## WORK INSTRUCTIONS
Reproduce exactly only the lines from the line that holds "Write a Blender" to the line that holds "SC.camera = cam", inclusive, in the listing below, and please leave out every picture.

## DATASET ROWS
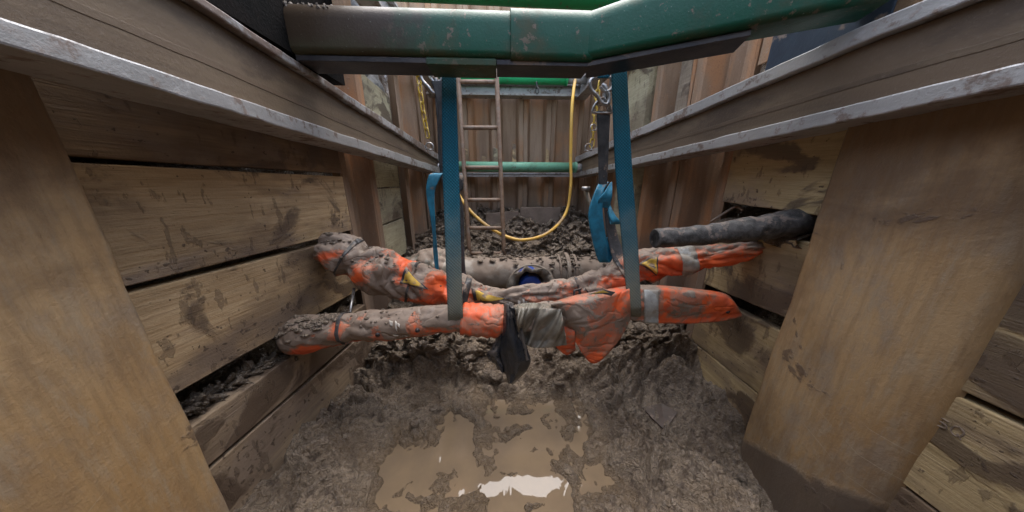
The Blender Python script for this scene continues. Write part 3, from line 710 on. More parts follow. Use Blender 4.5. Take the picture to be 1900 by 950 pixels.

--

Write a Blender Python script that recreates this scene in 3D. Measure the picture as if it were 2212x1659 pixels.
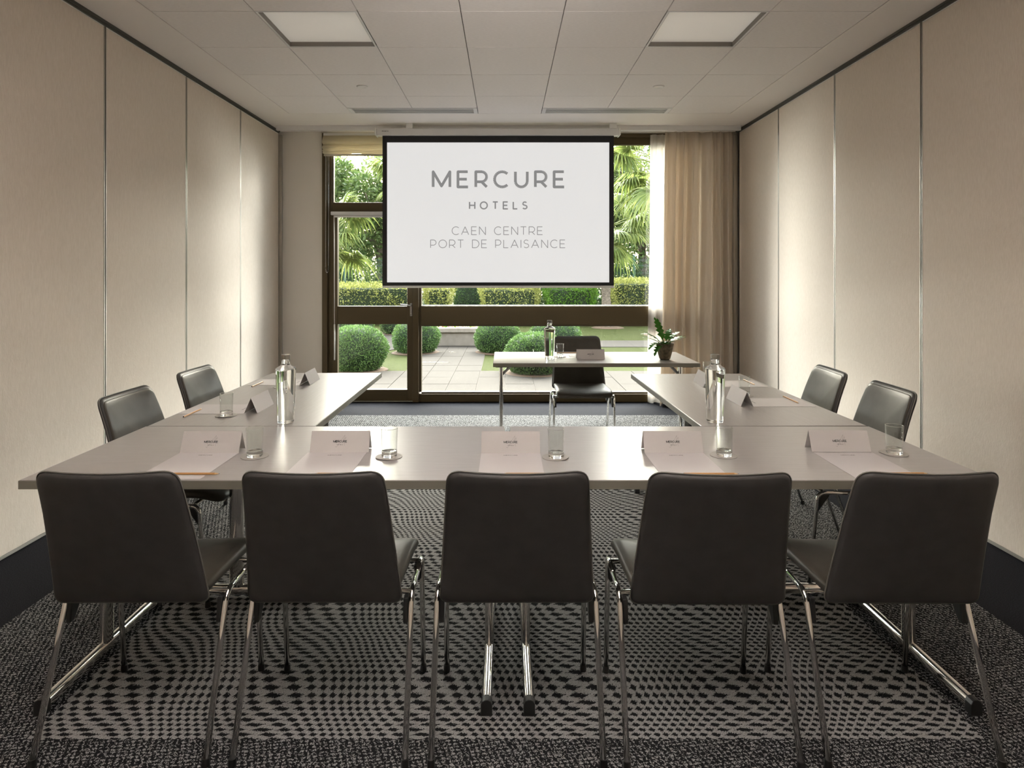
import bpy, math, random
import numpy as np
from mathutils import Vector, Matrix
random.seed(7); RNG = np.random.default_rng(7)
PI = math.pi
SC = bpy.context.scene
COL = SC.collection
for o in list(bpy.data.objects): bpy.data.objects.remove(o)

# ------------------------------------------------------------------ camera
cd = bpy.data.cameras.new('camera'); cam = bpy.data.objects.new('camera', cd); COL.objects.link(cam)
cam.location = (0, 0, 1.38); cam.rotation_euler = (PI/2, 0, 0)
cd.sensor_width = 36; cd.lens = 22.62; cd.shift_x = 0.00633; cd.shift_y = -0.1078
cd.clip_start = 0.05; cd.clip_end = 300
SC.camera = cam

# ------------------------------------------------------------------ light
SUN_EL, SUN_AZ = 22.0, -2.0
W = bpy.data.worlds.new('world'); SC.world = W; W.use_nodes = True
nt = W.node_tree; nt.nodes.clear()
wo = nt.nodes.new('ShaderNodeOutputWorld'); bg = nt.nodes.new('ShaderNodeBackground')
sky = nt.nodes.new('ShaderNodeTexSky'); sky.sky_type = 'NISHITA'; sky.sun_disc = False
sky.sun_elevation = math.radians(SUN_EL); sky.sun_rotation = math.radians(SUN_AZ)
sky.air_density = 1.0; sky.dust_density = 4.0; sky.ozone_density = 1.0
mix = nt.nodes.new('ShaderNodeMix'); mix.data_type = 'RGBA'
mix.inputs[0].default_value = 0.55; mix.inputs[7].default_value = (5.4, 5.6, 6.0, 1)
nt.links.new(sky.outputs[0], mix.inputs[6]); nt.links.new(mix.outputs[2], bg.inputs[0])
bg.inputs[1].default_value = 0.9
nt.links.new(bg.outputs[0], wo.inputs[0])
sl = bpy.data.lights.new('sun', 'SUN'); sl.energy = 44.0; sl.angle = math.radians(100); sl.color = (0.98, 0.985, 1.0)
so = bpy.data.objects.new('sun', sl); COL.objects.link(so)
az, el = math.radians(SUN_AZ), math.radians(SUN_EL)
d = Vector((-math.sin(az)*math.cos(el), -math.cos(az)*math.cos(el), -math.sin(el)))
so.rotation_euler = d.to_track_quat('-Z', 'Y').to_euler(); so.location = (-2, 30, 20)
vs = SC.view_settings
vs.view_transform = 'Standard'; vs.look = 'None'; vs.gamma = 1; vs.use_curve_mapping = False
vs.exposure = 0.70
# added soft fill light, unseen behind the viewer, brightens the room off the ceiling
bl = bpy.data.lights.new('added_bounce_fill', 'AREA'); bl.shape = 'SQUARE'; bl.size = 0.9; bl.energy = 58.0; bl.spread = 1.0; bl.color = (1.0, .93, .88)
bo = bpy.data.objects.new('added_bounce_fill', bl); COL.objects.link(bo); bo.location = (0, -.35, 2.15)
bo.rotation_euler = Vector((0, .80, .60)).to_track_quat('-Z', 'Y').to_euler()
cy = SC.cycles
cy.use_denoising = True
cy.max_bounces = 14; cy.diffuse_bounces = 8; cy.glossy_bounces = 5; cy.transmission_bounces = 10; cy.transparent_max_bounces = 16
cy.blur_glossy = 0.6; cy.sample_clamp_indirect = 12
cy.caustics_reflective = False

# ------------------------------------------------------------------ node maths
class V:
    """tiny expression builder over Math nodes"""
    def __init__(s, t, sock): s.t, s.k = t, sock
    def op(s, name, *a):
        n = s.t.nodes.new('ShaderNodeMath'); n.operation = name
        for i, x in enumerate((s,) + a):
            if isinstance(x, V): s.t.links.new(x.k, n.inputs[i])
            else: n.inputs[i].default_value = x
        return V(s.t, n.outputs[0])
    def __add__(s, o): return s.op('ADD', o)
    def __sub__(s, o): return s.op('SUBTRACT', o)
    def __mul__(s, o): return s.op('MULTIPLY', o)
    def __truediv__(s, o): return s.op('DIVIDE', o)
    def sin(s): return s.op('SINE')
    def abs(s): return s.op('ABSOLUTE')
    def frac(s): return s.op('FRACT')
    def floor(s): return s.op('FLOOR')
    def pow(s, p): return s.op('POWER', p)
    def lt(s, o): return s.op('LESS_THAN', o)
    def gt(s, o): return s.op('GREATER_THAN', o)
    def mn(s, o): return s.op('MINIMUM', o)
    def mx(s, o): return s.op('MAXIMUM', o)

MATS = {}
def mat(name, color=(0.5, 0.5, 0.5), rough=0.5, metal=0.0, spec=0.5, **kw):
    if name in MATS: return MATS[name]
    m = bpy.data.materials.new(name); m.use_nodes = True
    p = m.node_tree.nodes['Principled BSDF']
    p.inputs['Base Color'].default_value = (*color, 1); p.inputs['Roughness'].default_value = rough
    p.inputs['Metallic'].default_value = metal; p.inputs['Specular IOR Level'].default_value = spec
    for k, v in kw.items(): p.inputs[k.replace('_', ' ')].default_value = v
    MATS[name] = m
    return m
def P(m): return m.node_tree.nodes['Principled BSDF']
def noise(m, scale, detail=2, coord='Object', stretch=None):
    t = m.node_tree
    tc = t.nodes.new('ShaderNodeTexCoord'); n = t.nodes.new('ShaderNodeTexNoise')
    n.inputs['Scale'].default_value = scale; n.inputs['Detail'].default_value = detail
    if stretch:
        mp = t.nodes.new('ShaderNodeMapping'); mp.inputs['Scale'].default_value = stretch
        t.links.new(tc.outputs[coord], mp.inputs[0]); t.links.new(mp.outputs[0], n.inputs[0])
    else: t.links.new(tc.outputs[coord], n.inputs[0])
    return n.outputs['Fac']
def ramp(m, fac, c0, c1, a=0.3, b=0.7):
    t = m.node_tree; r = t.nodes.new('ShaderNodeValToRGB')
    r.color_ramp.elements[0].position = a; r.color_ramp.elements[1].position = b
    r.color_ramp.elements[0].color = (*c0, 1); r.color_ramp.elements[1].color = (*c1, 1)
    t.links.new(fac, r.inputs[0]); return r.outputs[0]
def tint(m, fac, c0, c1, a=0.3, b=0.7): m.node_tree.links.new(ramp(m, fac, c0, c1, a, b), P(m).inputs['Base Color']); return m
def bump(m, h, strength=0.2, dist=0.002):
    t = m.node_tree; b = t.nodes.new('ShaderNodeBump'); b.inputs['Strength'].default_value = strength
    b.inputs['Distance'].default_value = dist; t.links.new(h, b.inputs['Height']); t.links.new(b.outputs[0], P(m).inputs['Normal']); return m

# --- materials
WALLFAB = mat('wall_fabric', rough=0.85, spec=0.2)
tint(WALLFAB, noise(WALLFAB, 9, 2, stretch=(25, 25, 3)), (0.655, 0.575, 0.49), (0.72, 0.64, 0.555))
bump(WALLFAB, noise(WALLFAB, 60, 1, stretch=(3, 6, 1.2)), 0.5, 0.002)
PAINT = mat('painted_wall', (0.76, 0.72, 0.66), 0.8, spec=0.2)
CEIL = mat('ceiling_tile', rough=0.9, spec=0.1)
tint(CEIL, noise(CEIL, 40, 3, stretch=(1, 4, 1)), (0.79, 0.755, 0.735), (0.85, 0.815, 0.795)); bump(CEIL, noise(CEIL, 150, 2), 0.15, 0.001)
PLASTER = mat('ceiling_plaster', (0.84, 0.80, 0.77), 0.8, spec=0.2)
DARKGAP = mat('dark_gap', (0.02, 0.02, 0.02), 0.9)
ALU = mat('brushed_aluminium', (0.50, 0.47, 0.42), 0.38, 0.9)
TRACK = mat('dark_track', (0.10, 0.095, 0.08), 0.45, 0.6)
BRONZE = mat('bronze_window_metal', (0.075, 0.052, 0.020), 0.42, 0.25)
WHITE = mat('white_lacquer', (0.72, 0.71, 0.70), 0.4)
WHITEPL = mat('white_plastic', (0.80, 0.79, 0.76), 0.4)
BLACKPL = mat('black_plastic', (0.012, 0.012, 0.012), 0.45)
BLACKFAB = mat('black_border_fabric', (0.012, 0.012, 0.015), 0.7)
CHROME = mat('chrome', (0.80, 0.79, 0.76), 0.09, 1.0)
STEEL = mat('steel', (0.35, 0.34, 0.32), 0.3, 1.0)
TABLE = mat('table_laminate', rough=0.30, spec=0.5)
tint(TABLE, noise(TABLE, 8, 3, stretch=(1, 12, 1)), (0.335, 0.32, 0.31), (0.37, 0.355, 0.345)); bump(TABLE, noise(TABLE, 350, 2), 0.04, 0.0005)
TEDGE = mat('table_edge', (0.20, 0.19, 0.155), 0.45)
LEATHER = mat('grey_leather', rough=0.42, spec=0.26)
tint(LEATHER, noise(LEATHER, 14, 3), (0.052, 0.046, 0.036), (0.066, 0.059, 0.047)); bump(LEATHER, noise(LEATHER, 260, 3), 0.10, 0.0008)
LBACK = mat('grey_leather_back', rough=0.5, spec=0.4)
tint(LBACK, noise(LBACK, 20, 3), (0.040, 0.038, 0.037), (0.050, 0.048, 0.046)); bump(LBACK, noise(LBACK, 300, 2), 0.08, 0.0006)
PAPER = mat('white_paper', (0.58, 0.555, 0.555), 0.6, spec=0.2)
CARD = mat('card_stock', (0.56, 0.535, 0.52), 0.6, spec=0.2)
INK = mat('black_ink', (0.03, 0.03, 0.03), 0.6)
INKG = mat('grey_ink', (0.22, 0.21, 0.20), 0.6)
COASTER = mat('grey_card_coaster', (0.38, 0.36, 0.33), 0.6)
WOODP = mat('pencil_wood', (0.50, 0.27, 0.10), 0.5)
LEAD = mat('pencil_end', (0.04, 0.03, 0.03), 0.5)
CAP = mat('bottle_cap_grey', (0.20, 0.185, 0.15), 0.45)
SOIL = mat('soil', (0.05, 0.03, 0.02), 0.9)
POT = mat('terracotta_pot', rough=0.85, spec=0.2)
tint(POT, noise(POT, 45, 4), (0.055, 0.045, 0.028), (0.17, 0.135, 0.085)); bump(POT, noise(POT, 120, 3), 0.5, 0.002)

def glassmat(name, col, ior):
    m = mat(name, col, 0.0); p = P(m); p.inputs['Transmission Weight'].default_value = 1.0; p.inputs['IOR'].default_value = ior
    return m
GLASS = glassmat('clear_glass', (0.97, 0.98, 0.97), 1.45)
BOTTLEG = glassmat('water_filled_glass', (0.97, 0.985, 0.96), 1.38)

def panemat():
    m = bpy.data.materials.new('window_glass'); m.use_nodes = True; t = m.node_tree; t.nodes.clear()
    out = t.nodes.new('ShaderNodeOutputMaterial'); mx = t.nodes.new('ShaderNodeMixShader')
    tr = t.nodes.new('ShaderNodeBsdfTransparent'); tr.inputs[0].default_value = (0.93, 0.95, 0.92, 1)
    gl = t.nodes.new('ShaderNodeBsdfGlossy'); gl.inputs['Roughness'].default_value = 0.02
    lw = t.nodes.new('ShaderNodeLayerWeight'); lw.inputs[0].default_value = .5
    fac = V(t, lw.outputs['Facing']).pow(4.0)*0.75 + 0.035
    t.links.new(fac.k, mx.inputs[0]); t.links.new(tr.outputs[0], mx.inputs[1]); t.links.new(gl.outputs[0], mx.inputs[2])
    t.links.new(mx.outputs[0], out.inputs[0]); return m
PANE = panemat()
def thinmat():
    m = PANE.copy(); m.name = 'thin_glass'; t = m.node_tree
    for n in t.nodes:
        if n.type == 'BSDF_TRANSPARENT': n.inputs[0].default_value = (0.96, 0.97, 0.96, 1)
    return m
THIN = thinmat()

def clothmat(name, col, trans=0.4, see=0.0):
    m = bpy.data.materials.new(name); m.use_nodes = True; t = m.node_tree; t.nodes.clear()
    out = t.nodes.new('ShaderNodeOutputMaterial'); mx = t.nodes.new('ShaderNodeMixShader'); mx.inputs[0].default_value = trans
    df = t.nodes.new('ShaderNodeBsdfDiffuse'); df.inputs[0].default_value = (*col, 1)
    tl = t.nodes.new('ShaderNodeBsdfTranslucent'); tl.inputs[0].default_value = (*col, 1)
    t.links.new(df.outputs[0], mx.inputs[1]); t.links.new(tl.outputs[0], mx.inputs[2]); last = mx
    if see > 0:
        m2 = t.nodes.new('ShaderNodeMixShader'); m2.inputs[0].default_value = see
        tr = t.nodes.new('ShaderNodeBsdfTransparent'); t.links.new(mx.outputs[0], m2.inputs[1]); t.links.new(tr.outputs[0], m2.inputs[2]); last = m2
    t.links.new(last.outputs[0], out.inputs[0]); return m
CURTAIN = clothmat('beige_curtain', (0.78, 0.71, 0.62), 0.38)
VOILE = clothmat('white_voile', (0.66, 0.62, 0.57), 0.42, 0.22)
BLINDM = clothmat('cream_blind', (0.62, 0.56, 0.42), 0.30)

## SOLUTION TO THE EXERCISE
Write a Blender Python script that recreates this scene in 3D. Measure the picture as if it were 2212x1659 pixels.
import bpy, math, random
import numpy as np
from mathutils import Vector, Matrix
random.seed(7); RNG = np.random.default_rng(7)
PI = math.pi
SC = bpy.context.scene
COL = SC.collection
for o in list(bpy.data.objects): bpy.data.objects.remove(o)

# ------------------------------------------------------------------ camera
cd = bpy.data.cameras.new('camera'); cam = bpy.data.objects.new('camera', cd); COL.objects.link(cam)
cam.location = (0, 0, 1.38); cam.rotation_euler = (PI/2, 0, 0)
cd.sensor_width = 36; cd.lens = 22.62; cd.shift_x = 0.00633; cd.shift_y = -0.1078
cd.clip_start = 0.05; cd.clip_end = 300
SC.camera = cam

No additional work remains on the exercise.